Raid on Venice Bell Tower Rings Across Divided Italy
After separatists take landmark on Saturday, Italians debate unity.
ROME
Hot-headed stunt or a premonitory sign?
That's what many Italians are asking after eight armed men took over the bell tower in Venice's St. Mark's Square for seven hours on Saturday.
The men are part of a group demanding the independence of the famous Renaissance city of canals and the affluent Veneto region around it. Police ended the siege without a shot.
"Let's go ahead and laugh at them," advised a front-page editorial in Italy's leading daily, Il Corriere della Sera. "But let's keep in mind that the dissatisfaction of Veneto can express itself through extreme language."
Of all the regions in Italy's wealthy north, Veneto is among the richest and most dissatisfied with the southern half of Italy. It produces close to one-third of the country's wealth, and many residents complain that they are exploited by excessive taxation and a corrupt central government.
Veneto is also the birthplace of the Liga Veneta, a regional movement so extreme in its demands that even the Northern League, which recently proclaimed the independence of Padania - an ill-defined region north of the Po River - has found ways of disassociating itself from it.
The Liga Veneta came to life in the late 1970s, many years before the Northern League.

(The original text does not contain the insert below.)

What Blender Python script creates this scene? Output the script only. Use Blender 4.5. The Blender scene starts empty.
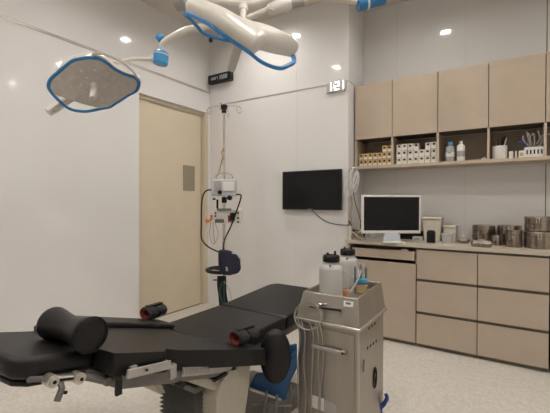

Its battle cry from the beginning has been "Mi a son Veneto," or "I am a Veneto." Members of the Liga attribute to Veneto its own distinct cultural identity, which sets the political basis for separatism.
"Whatever one may think, the fact is that there a is multitude up there secretly rejoicing," says Carlo Pizzati, a journalist whose father was the first politician ever elected to office representing the Liga Veneta in 1979. "Aside from the symbolic significance, this act is going to get a lot of young, angry people thinking."
The midnight takeover of the majestic, ninth-century bell tower sets an arresting precedent. Armed with outdated machine guns, the separatists stormed the bell tower, which is located in Piazza San Marco, the symbolic heart of the once-sovereign Republic of Venice. The former republic was one of Europe's major economic powers for nearly 1,000 years.
A lightning assault by a special police unit, however, brought the episode to an end in a mere six minutes.
Immediately after the men were arrested, all eyes turned to Umberto Bossi, leader of the Northern League and the first politician to call for secession of the north from the rest of Italy.
"It's insane. We have nothing to do with it," Mr. Bossi said immediately.
Further investigation by the police has revealed a significantly more organized separatist structure than originally expected. According to one of the detainees there are 20 of such "mobile units" allegedly capable of re-enacting the takeover of the bell tower "at a moment's notice."
Although the Northern League has distanced itself from the "commando," many believe the vocabulary used members of the Liga, and other separatists in the north, is vintage Bossi. "Bossi himself may not be aware of what he has done by creating a language of separatism," wrote political commentator Indro Montanelli in an editorial in Il Corriere della Sera. "The country is now injected with this kind of venom."